Saturday, December 23, 2006

Home for Christmas

I was supposed to help my mother decorate the Christmas tree, but I sneaked away to tell you something about the Christmas tradition in Germany (version: how I know it).

Unlike in North America, in Germany Christmas is not celebrated on Dec. 25th, but on the evening of Dec. 24th. The German word 'Weihnacht' is better translated as 'Holy Night'. The official holidays though are the two following days.
(Figure: My mum decorating the Christmas tree. She's complaining they don't sell any longer tinsel made of tin or lead, but only aluminium which is too lightweight to hang properly. Originally, tinsel was made of silver.)

The maximal disaster is when the Holy Night falls on a Sunday, which means you are stuck with your family over the weekend and two more days during which shops are closed, restaurants are overbooked, and there is an endless amount of bad movies on TV (like usually all parts of 'Gone with the Wind' and the like). On the other hand, this means you might actually read the books you found under the tree about Feng Shui for your new apartment or something.

On the 24th, families often attend mass in the afternoon. Even those who usually don't, because it's kind of fun to see the children act the Christmas story. There, you meet all the neighbors and people you know from around town (who will inevitably tell you how you almost burned down the church when you were 6, or do you remember how you painted the school yard in 19-eighty something?)

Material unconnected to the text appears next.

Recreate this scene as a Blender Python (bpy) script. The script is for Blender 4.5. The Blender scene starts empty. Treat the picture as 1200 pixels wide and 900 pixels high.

Back from church, parents will have to occupy the children until 6pm. Presents are not brought by Santa Claus, but by the Christkind (see Lubos' nice post) and are put under the tree. I have no idea why, but for most people I know the Christkind comes at 6pm straight, and before this, grandparents are supposed to read stories, or children have to play Christmas songs on the piano (the only thing I can still play on a piano are these stupid Christmas songs that I had to practice from Easter on or something).

There is no real traditional dinner for Holy Night. My mum says, this year we'll have fondue. For lunch on Dec. 25th it's pretty common to have duck with red cabbage and dumplings.



  1. Liebe Bee,

    "Frohe Weihnachten und ein gesundes, erfolgreiches neues Jahr"
    I wish you from my 2nd home where x-mass evening is comming 8 hrs sooner than in good ol' Europe.

    I am always thrilled to read your blog- be it on physics,, where I try to follow as good as I can,,,
    or be it your Snick-Schnack which I find always entertaining and relevant.

    Thank you 4 "bee"ing around :-)

    Best wishes to all..


  2. Lieber Klaus,

    Thanks so much! You too have a wonderful Christmas :-)


  3. Klaus, Bist du ein Santa Klaus?

  4. Your mum made you a nice and pretty typical German xmas dinner with the fondue. The other possibility would have to be raclette, but some people have that on Sylvester (NYE). I personally favour raclette over fondue.

    And the reason the Christkind comes after 6 pm is that centuries ago the day actually started with sunset, not either the arbitrary middle of the night or sunrise. So, evening of 24 Dec actually is the same day as morning of 25 Dec...

  5. Dear Anonymous,

    you won't believe it but we've discussed the Fondue/Raclette issue almost the whole Christmas holiday. Now you have to specify what kind of Raclette you have in mind: The classic Swiss one with the cheese-wheel, or the family friendly one with the small pans?